■ REQUIRED WORK
Beginning at the first line of the data, print each line exactly, stopping after the line that contains "from math import sin, cos, pi, radians, sqrt".

>> Start RECORDED INFORMATION

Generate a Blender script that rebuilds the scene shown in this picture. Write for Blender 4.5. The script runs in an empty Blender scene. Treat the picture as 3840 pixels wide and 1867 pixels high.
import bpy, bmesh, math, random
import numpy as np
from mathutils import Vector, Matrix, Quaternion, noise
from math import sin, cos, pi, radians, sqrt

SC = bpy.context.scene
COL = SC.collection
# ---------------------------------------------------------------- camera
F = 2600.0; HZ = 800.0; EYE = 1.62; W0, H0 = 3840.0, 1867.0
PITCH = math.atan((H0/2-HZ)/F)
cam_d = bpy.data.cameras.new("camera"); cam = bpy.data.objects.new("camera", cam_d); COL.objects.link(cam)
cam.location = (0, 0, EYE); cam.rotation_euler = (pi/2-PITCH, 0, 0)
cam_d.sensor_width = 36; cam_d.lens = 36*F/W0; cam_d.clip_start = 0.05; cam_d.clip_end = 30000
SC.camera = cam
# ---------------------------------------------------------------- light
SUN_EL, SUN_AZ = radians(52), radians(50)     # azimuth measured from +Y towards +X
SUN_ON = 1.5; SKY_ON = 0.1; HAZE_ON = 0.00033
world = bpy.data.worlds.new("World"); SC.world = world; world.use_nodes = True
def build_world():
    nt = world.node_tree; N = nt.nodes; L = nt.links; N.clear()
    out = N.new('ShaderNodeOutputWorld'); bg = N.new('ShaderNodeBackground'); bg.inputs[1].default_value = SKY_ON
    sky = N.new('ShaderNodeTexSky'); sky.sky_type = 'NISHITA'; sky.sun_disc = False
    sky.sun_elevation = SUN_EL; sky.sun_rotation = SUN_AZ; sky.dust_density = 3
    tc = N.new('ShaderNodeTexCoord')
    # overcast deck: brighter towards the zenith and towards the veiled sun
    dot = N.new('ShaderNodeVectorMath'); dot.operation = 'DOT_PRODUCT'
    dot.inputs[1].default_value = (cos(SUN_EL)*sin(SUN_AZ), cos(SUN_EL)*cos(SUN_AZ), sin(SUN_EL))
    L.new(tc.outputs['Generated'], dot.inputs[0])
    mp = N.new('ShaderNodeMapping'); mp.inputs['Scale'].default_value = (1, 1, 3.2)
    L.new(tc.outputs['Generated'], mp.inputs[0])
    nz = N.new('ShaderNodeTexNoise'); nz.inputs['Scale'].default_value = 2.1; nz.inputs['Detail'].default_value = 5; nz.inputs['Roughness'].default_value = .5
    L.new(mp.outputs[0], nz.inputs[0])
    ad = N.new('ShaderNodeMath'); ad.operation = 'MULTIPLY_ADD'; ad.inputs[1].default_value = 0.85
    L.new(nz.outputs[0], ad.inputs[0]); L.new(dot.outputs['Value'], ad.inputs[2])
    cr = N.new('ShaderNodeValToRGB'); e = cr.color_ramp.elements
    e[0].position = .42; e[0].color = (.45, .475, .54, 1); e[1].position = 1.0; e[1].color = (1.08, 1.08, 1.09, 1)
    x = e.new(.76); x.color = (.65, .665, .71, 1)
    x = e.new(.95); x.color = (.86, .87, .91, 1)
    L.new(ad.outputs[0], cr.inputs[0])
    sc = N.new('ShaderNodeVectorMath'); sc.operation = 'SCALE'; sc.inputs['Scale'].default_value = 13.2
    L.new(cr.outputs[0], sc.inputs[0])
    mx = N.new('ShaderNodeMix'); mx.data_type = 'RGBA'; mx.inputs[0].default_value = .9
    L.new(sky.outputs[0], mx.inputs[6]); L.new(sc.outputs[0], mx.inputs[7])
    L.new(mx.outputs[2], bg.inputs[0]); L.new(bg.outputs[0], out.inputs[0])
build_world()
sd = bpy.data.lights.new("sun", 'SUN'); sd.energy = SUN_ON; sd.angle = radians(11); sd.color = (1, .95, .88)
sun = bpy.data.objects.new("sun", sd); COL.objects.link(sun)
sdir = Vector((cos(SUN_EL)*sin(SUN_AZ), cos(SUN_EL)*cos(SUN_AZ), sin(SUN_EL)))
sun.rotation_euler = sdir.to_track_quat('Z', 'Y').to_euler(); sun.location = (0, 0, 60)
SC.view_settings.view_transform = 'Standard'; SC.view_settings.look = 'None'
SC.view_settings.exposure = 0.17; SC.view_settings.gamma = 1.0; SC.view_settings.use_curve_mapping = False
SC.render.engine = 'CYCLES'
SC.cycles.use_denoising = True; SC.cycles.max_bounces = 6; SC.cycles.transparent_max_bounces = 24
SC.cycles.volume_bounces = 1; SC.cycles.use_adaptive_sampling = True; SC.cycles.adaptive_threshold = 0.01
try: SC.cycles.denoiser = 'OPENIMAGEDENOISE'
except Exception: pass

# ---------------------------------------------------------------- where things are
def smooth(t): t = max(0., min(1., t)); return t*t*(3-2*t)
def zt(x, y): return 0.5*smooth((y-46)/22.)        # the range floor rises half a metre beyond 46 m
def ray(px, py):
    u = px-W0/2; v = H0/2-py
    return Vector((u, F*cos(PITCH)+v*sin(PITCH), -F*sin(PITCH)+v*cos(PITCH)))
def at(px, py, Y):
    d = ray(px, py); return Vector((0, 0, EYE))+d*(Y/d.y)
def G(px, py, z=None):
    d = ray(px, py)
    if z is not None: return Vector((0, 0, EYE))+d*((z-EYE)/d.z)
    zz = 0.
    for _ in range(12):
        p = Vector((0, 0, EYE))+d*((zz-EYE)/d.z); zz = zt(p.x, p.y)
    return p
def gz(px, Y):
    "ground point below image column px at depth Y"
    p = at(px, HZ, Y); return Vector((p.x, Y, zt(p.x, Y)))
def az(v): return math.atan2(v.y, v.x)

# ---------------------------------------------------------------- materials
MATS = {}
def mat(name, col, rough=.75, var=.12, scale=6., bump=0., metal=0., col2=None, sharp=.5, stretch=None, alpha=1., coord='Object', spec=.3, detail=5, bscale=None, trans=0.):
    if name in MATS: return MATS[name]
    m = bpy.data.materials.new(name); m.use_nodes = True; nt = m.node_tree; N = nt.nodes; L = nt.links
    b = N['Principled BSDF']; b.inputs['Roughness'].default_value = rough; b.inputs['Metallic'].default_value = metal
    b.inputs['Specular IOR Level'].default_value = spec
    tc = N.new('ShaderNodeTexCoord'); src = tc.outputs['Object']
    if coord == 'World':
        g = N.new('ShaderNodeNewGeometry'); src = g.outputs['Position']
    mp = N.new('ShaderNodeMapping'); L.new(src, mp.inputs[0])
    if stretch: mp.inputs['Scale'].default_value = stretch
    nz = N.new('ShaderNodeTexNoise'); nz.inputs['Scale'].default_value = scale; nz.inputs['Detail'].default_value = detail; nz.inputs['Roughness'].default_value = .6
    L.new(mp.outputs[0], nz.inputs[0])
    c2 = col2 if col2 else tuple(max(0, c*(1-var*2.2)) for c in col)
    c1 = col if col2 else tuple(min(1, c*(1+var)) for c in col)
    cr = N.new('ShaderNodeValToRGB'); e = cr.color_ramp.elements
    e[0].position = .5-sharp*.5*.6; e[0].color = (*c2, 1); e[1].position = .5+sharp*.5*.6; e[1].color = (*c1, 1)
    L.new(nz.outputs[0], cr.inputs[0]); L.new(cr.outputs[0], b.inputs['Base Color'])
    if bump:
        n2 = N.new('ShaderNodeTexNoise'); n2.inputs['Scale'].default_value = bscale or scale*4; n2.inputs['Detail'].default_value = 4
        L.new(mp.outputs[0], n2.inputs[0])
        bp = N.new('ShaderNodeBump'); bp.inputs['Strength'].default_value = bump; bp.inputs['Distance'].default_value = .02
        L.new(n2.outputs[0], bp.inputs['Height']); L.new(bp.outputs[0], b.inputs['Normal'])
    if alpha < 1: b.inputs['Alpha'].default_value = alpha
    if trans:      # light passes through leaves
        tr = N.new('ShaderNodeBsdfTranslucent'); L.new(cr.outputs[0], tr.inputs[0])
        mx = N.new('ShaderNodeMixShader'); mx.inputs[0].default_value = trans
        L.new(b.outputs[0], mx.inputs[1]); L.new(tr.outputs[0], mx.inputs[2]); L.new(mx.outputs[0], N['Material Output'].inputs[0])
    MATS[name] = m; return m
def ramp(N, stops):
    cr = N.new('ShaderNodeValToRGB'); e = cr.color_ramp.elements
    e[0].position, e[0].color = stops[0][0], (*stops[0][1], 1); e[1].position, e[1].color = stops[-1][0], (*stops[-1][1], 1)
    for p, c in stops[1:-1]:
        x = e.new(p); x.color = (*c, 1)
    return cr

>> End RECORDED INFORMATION

■ ANSWER FOR THE TASK
Generate a Blender script that rebuilds the scene shown in this picture. Write for Blender 4.5. The script runs in an empty Blender scene. Treat the picture as 3840 pixels wide and 1867 pixels high.
import bpy, bmesh, math, random
import numpy as np
from mathutils import Vector, Matrix, Quaternion, noise
from math import sin, cos, pi, radians, sqrt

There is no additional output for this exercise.